In my delight at how the constitution's workings could result in Mitt Romney being elected president with Hillary Clinton as his vice president, I overlooked the change that the 12th amendment brought about. The 12th Amendment, adopted in Thomas Jefferson's term, was a response to the awkwardness that developed in 1796, when the electoral college put John Adams in first place and his bitter opponent Thomas Jefferson in second place, resulting in Adams becoming president and Jefferson being his ostracized vice president. The 12th amendment changed the procedure somewhat: instead of the House of Representatives selecting two of the top three finishers in the presidential race to be the president and vice president, the House selects the president (still with one vote per state) from among the top three in the presidential race, and the Senate selects the vice president from among the top two in the vice-presidential race. There's still an opportunity for constitutional mirth, but it's a little more complicated than I had described.

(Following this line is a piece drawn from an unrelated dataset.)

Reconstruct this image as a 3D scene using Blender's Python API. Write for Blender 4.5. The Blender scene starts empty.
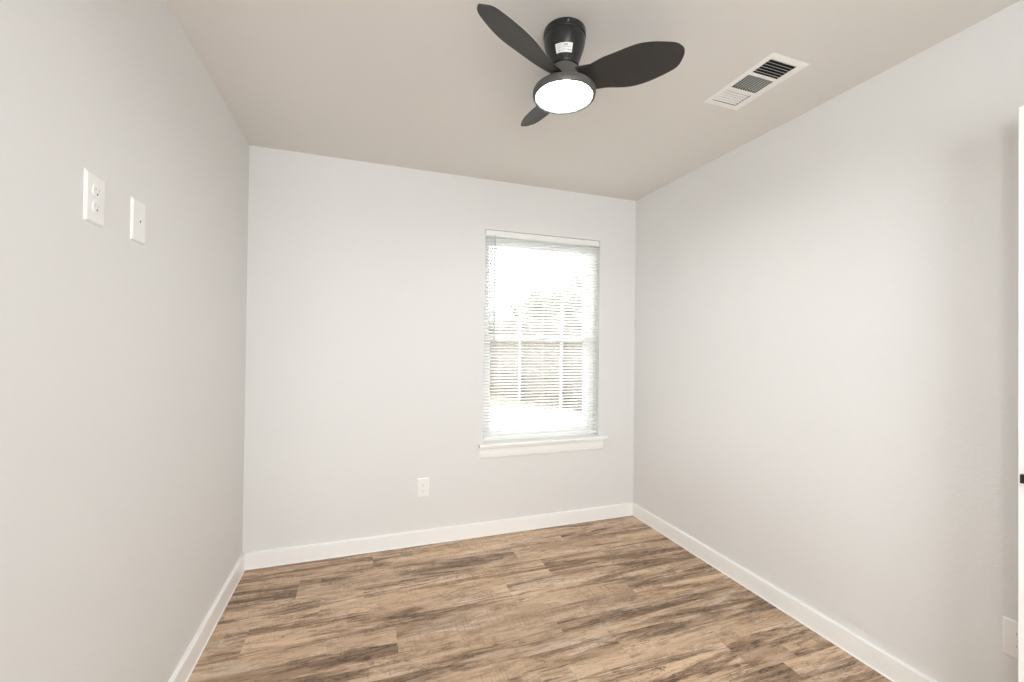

Let us continue to suppose that the Republican convention nominates Donald J. Trump and that he selects, say, Ted Cruz to be his running mate. (I think his best choice is Jeb Bush, but that's an analysis for another day.) The party's old guard puts together a third party and runs Mitt Romney, with (let's say) John Kasich as his running mate. The Democrats nominate Hillary Clinton, who picks Sherrod Brown, a second-term Senator from Ohio, as her running mate.
The election comes. The Clinton-Brown ticket receives the most electoral votes, but not the 270 required for election. Trump and Cruz finish second. Romney and Kasich finish third, winning a few states. The day after the November election, the candidates will know that the House will choose the president from among Secretary Clinton and Messrs. Trump and Romney, and the Senate will choose between Senators Cruz and Brown. Let's suppose that the Senate flips to the Democrats but the House remains Republican.
The nation will know that on January 3, the new House will select Mitt Romney as the president (I can't imagine the Republican majority lucidly voting for Mr. Trump), and the Senate will select Senator Brown as Mr. Romney's vice president. But wait -- the House and Senate don't select from the top finishers in the popular vote; they select from the top finishers in the electoral vote, and the electoral vote doesn't actually happen until mid-December. The important point is that the House and Senate cannot elect a dark horse candidate; they must choose from among the top three presidential candidates and the top two vice presidential candidates.
The Democratic leadership might have the interesting idea (I would in their place) to request the Democratic electors to swap their votes: to ask that in December when they meet in their state capitals to cast their votes, they should cast their Presidential votes for Senator Brown, and their Vice Presidential votes for Secretary Clinton. She will now be one of the top two finishers in the Veepstakes, and the Democratic Senate will elect her over Senator Cruz.
Ladies and gentlemen: I again give you Hillary Rodham Clinton, the first woman vice president of the United States.